Por
  • Manuel Jiménez Larraz

Por una identidad cívica

La identidad cívica se construye sobre el diálogo.
La identidad cívica se construye sobre el diálogo.
HERALDO

España es un país que, como cualquier colectividad compleja, da cómodo cobijo a alguna que otra contradicción remarcable. Un país que, a pesar de la irrupción en el panorama nacional de los últimos años de tres nuevas opciones políticas que incrementan la oferta y ofrecen nuevas perspectivas, sigue clamando, con mayor intensidad si cabe, contra el papel de los políticos y de los partidos en torno a los que se agrupan.

Según datos del CIS de febrero, el segundo problema que preocupa a los ciudadanos, únicamente por detrás del paro, son los políticos en general, los partidos políticos y la política, lo cual no deja de ser meritorio en una época en la que nos enfrentamos a descomunales incertidumbres y retos. Exigimos que participen los mejores -los mejores, en tiempos de narcisismo desbocado, somos casi siempre nosotros mismos- mientras participamos activamente, con todos los medios que nos da formar parte de esta sociedad digital, en generar las condiciones que les obligan a huir, convirtiendo el espacio político en una máquina trituradora de reputaciones profesionales y personales. Con y sin razón, eso es probablemente lo de menos.

El paso temporal por la actividad política, en lugar de brillar como el mérito que fue en otros momentos de nuestra historia, empieza a convertirse en un lastre difícilmente desprendible. Creamos, así, el entorno perfecto para convertir a los políticos en general, los partidos políticos y la política en el segundo de nuestros problemas colectivos, aunque parezca que no vaya con nosotros. Es un círculo vicioso que describe, sin duda, una crisis política caracterizada por el cinismo.
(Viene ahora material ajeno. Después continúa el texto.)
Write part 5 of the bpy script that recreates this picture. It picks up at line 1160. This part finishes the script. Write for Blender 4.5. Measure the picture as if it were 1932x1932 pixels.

Pero, al mismo tiempo que despotricamos de los partidos políticos en general, tenemos una especial tendencia por identificarnos y adherirnos ciegamente a su doctrina, sin atisbo alguno del siempre saludable espíritu crítico con el que los ciudadanos aspiramos a influir en el comportamiento de quienes nos representan. Y del mismo modo, nos situamos frente a otras opciones políticas, algunas veces por lo que dicen o proponen, pero otras muchas por lo que creemos que son. Va creciendo así un sectarismo político irracional e irreflexivo, caracterizado por la intolerancia, que sitúa la lucha partidista, ideológica, por encima de todo lo demás. Y ese comportamiento, atribuible a nosotros mismos -y no a la calidad de nuestros políticos- es, en mi opinión el problema verdaderamente importante.

Porque esa lucha partidista, que desemboca en una inevitable y poderosa identidad ideológica construida frente a los que piensan distinto, frente a la de otros, va empequeñeciendo los espacios comunes que nos unen mayoritariamente a todos los ciudadanos españoles, erosionando cada vez más nuestra ya de por sí frágil -en relación con otros países de nuestro entorno- identidad cívica o nacional.

La identidad cívica es un elemento imprescindible para el reforzamiento de un ‘demos’, de una ciudadanía que sostenga la legitimidad democrática de nuestras instituciones y que combata contra el independentismo y el populismo. Difícilmente puede avanzarse hacia el fortalecimiento de la idea de España sin el sentimiento de compartir intereses, anhelos y un futuro común. Y para la consecución de ese objetivo ayuda poco la existencia de proyectos políticos que no solo no se tocan, sino que presumen o se sienten obligados a no hacerlo, confundidos por el ruido que rodea a la política.

La identidad española no solo se edifica, no obstante, sobre el deseo de un futuro compartido, también lo hace sobre el pasado sobre el que se edifica el presente, sobre lo que ha ayudado a configurar lo que somos. Sobre nuestra historia, sobre nuestra diversa cultura y sobre nuestras lenguas. Sobre nuestra Constitución, y los estatutos de autonomía, sobre el proceso de transición que condujo a ellos, sobre nuestra admirable lucha contra el terrorismo. Sobre nuestros derechos, sobre nuestra pertenencia a la Unión Europea.

Pese a que estemos en campaña, los partidos, al menos los que aprecien algo de lo que somos, deberían dejar de manosear y monopolizar interesadamente, excluyendo a los demás de su disfrute, nuestras banderas o nuestra historia, nuestra democracia, nuestro cine, a nuestros poetas -como si lo que transmiten en sus versos fuera de izquierdas o de derechas-, nuestros hitos, nuestros referentes comunes. De lo contrario, estaremos debilitando la identidad cívica inclusiva que nos une y sobre la que se tiene que combatir el nacionalismo excluyente y otros fenómenos internacionales y haciendo aún vigentes los versos de Machado, el de todos, "españolito que vienes / al mundo, te guarde Dios, / una de las dos Españas / ha de helarte el corazón".